[begin DATA LISTING]
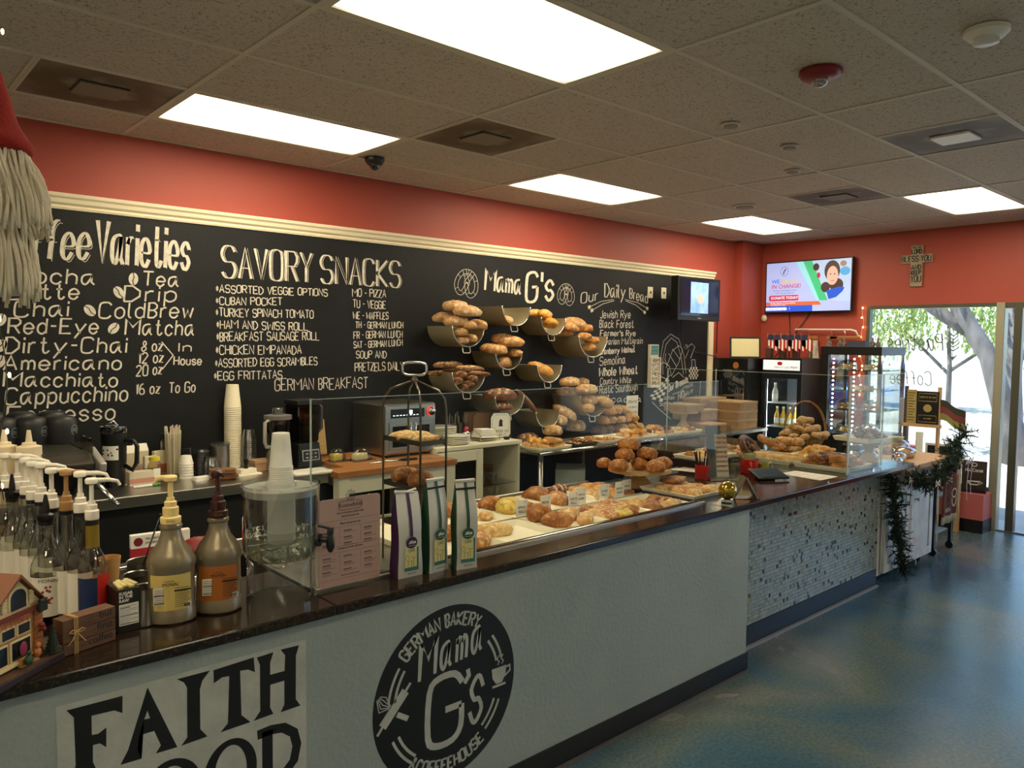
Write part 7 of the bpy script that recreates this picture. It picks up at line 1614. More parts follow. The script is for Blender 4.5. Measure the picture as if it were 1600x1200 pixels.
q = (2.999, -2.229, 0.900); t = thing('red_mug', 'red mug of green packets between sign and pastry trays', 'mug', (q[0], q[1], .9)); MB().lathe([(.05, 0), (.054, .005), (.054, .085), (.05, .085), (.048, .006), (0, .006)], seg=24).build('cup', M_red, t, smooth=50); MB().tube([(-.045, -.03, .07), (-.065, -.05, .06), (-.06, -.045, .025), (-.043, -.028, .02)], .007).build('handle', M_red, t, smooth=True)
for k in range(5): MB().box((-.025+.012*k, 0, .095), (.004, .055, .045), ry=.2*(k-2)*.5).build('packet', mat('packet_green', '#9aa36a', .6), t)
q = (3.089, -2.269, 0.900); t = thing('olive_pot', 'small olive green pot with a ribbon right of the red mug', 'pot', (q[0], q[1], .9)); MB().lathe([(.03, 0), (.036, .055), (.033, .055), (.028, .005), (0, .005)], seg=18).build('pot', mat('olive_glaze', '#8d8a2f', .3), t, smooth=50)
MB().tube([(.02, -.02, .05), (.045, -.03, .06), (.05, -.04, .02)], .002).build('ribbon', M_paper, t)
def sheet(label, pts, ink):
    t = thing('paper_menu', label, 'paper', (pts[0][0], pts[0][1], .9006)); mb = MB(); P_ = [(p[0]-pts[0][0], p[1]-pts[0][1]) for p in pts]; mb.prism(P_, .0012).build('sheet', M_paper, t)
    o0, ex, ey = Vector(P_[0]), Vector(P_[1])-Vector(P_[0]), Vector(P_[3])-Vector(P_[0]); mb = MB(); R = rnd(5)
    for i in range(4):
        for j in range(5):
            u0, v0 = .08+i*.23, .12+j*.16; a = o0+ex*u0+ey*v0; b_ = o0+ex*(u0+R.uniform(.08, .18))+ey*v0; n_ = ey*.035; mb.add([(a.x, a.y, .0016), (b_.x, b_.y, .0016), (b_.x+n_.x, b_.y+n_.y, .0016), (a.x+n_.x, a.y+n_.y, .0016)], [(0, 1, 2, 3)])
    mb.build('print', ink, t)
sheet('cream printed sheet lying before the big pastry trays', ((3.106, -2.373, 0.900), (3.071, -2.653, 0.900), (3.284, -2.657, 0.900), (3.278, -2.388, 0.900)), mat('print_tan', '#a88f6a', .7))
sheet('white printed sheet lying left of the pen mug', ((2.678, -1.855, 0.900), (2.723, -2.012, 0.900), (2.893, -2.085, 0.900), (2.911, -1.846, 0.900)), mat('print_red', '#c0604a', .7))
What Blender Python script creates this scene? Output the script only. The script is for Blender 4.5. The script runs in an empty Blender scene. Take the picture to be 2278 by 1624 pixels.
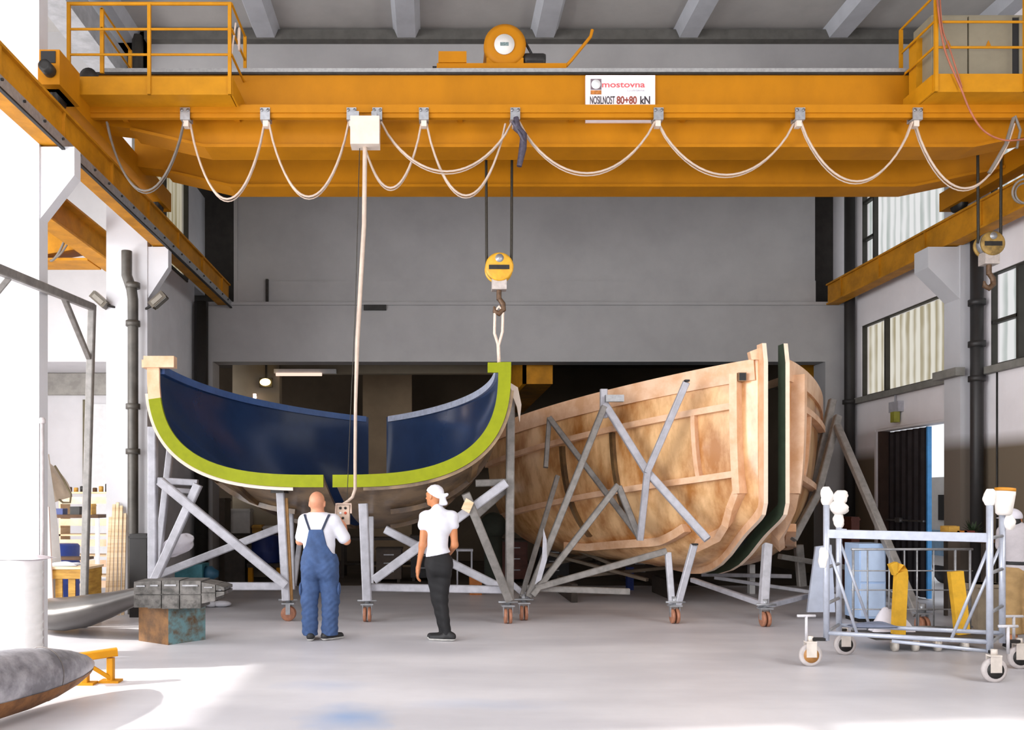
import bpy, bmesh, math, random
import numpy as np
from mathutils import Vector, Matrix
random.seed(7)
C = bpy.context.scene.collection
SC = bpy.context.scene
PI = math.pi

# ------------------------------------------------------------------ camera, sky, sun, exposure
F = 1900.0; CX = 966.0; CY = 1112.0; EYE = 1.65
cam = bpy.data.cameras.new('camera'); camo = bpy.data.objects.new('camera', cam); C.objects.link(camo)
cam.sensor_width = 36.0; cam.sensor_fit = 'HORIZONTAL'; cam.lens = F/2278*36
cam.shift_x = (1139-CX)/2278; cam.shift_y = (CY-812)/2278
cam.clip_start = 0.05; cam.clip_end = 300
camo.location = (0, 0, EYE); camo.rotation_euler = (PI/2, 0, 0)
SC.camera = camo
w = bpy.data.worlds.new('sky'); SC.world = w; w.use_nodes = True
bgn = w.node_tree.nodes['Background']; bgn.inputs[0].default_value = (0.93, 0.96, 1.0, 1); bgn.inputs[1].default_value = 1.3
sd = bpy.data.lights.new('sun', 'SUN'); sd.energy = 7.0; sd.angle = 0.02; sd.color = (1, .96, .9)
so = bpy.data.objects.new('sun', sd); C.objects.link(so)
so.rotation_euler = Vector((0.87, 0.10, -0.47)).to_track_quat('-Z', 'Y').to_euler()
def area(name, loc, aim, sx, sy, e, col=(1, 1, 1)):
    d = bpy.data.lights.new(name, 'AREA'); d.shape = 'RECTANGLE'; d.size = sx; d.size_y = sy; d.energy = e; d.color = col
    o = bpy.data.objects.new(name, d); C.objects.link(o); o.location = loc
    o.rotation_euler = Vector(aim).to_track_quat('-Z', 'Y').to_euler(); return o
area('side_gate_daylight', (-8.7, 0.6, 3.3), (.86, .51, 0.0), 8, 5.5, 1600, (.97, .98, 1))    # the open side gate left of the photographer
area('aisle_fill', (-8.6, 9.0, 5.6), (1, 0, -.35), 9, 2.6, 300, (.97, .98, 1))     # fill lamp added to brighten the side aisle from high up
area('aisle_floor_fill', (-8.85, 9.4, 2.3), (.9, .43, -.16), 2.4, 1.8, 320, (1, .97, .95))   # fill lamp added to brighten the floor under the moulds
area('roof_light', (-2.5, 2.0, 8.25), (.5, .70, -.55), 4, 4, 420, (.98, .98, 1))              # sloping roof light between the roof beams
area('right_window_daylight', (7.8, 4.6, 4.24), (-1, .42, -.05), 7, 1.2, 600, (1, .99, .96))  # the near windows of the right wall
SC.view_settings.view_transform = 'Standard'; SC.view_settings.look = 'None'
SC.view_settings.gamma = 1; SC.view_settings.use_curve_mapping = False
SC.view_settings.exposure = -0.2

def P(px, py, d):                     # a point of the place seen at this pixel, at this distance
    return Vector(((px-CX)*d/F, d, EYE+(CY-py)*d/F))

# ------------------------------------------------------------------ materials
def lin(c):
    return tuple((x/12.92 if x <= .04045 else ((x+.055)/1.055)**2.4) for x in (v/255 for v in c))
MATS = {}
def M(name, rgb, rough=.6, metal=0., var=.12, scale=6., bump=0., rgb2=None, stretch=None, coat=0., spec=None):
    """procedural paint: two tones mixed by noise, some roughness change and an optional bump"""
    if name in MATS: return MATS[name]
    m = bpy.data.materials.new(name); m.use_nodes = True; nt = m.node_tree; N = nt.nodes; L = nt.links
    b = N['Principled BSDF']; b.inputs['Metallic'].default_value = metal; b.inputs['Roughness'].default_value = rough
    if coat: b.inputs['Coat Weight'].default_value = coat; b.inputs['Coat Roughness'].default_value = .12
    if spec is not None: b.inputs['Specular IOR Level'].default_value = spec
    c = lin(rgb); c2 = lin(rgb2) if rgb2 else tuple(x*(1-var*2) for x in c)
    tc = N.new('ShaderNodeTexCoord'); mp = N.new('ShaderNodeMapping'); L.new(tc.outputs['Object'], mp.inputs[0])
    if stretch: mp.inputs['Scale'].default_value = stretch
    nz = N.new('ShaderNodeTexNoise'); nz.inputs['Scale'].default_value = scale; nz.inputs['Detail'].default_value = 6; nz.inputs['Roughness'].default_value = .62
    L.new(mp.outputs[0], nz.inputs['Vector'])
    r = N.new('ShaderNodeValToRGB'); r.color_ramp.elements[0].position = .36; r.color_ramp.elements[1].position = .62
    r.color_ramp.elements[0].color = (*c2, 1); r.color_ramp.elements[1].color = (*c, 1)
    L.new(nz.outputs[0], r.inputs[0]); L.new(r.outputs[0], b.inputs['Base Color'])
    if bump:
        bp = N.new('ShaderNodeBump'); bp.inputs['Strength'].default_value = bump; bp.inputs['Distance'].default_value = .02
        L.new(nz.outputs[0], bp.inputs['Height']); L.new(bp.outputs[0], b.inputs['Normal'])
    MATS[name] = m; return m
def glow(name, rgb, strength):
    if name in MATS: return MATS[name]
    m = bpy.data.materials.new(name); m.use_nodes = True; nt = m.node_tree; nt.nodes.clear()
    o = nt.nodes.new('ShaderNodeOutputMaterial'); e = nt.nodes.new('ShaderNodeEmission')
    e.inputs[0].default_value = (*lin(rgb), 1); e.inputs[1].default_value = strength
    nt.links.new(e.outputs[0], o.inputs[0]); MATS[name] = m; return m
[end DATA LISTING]
[begin DATA LISTING]
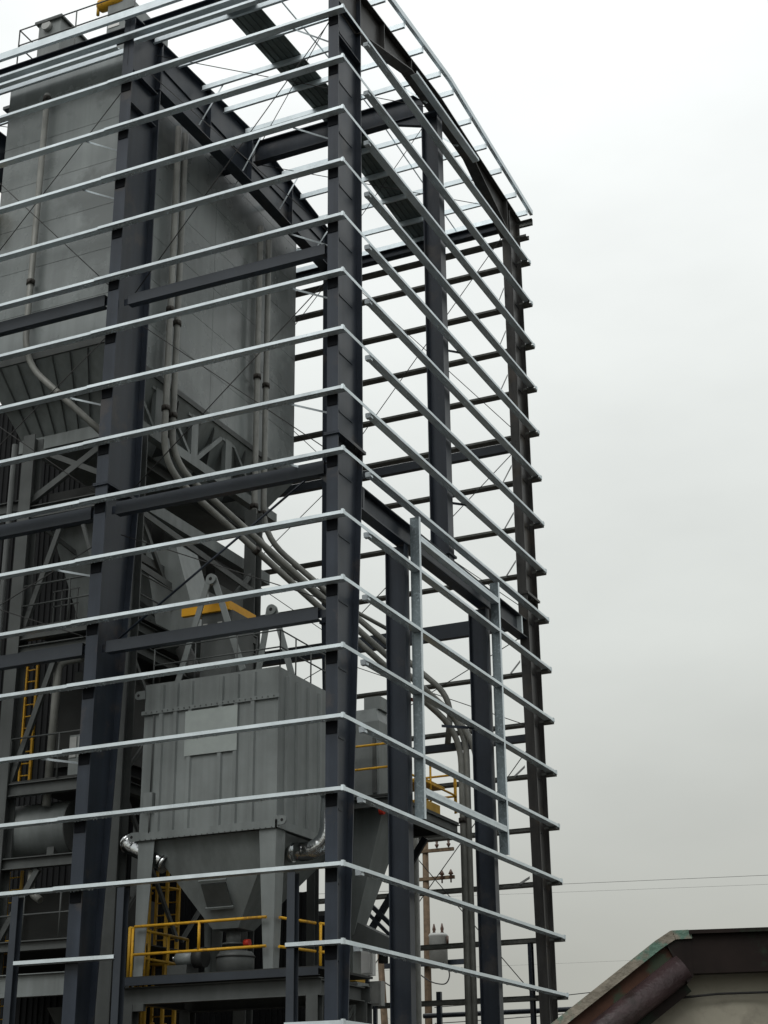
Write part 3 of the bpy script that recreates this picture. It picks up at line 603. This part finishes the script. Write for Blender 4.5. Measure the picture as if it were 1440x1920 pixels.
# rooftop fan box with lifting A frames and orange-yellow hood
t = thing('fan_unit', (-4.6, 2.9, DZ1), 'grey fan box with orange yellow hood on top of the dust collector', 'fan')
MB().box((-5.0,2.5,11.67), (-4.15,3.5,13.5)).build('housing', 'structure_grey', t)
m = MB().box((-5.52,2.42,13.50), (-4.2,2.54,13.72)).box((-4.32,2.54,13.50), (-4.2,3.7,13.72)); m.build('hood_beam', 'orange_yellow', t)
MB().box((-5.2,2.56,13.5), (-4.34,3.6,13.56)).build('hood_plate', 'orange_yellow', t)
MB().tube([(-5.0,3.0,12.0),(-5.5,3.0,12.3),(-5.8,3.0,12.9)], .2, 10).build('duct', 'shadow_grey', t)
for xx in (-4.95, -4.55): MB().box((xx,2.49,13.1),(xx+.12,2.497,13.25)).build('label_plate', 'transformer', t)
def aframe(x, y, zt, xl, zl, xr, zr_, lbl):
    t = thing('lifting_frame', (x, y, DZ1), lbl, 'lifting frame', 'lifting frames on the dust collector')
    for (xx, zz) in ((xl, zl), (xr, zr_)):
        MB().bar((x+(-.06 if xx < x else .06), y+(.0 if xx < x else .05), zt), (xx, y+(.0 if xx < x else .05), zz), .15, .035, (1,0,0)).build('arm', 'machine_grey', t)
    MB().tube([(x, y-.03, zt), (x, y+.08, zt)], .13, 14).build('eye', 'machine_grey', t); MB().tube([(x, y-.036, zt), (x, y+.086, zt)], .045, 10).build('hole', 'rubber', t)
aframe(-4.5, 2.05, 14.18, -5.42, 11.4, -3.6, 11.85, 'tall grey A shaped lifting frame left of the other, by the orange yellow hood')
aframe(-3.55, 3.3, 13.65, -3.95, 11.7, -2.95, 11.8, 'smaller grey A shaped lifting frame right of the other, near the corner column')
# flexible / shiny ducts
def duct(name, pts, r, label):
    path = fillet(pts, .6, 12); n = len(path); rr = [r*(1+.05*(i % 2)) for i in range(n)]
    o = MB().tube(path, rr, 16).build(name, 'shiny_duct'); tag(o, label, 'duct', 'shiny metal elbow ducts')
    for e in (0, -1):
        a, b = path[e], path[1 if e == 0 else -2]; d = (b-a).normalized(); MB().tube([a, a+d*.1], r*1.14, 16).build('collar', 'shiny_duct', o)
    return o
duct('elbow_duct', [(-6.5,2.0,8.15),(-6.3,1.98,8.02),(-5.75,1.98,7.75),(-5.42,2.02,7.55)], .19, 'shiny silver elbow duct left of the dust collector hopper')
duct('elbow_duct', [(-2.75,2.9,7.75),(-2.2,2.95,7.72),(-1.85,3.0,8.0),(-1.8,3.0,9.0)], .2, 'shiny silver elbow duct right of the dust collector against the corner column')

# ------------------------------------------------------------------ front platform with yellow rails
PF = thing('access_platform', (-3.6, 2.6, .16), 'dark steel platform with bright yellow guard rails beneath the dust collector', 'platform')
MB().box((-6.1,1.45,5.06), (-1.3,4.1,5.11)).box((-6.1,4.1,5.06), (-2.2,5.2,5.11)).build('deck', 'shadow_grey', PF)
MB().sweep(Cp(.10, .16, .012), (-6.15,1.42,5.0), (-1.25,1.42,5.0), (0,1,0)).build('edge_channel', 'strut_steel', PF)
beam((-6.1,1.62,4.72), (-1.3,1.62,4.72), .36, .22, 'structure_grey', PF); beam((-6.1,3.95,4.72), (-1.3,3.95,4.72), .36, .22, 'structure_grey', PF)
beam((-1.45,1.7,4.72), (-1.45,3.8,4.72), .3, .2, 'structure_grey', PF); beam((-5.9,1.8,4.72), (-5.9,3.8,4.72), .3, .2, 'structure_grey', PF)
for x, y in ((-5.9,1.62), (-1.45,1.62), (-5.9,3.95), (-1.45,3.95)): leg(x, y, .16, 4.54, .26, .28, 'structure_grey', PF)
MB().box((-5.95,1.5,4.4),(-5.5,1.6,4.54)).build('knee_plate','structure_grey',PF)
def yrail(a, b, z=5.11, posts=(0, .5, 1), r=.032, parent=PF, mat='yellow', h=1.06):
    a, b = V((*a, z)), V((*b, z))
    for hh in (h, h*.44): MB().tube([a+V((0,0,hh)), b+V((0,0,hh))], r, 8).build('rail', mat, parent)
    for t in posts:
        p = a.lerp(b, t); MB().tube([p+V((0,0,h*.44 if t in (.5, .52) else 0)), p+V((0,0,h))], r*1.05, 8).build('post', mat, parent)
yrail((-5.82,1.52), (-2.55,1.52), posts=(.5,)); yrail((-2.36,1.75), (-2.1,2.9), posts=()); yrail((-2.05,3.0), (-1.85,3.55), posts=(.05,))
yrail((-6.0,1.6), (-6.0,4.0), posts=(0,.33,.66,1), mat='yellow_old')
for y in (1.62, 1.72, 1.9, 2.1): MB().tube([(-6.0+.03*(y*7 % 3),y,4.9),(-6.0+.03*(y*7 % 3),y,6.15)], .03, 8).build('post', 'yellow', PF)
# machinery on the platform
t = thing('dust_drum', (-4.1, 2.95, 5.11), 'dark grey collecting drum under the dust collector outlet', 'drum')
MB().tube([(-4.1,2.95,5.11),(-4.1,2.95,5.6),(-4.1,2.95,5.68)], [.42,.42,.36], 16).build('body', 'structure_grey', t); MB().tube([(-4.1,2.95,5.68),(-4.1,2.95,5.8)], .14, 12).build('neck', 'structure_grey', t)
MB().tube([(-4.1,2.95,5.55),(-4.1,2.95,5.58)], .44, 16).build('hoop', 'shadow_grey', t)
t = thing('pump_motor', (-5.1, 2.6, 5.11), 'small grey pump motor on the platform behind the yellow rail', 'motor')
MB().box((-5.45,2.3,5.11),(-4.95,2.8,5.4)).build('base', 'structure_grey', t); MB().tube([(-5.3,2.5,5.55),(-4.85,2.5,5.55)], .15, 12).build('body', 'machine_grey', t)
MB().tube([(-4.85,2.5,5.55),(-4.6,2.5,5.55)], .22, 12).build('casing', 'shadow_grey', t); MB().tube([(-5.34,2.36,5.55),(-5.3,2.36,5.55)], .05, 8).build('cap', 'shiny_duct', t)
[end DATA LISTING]
WHAT THE EXERCISE ASKS:
Pull out every line in the data above that has the word "Write".

COMPLETED EXERCISE:
Write part 7 of the bpy script that recreates this picture. It picks up at line 1614. More parts follow. The script is for Blender 4.5. Measure the picture as if it were 1600x1200 pixels.
Write part 3 of the bpy script that recreates this picture. It picks up at line 603. This part finishes the script. Write for Blender 4.5. Measure the picture as if it were 1440x1920 pixels.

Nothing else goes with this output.